The battle was a response to the Ottoman (read: Islamic) seizure of Cyprus from Venice a few months earlier. The five-hour battle was fought at the northern edge of the Gulf of Patras, off western Greece, where the Ottoman forces sailing westwards from their naval station in Lepanto met the Holy League forces, which had come from Messina. Victory gave the Holy League temporary control over the Mediterranean, protected Rome from invasion, and prevented the Ottomans from advancing into Europe.
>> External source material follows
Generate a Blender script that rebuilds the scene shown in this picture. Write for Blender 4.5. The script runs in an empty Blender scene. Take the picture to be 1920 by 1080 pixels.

This last major naval battle fought solely between rowing vessels was one of history’s most decisive, ending Ottoman sea-power as well assuring European ascendancy vis-a-vis the Ottoman Empire. One of many epochal clash between the two rivals, it was part of what has been described as a wave-like motion of European-Ottoman encounter, as territory changed hands to and fro following a victory or defeat by either side. That epochal battles such as Lepanto took place is a fact of history.
The engagement was a crushing defeat for the Ottomans, who had not lost a major naval battle since the fifteenth century. To half of Christendom, this event encouraged hope for the downfall of “the Turk,” (read “Muslim”) whom they regarded as the “Sempiternal Enemy of the Christian.” (Translation for government school graduates: Sempiternal means everlasting or eternal.)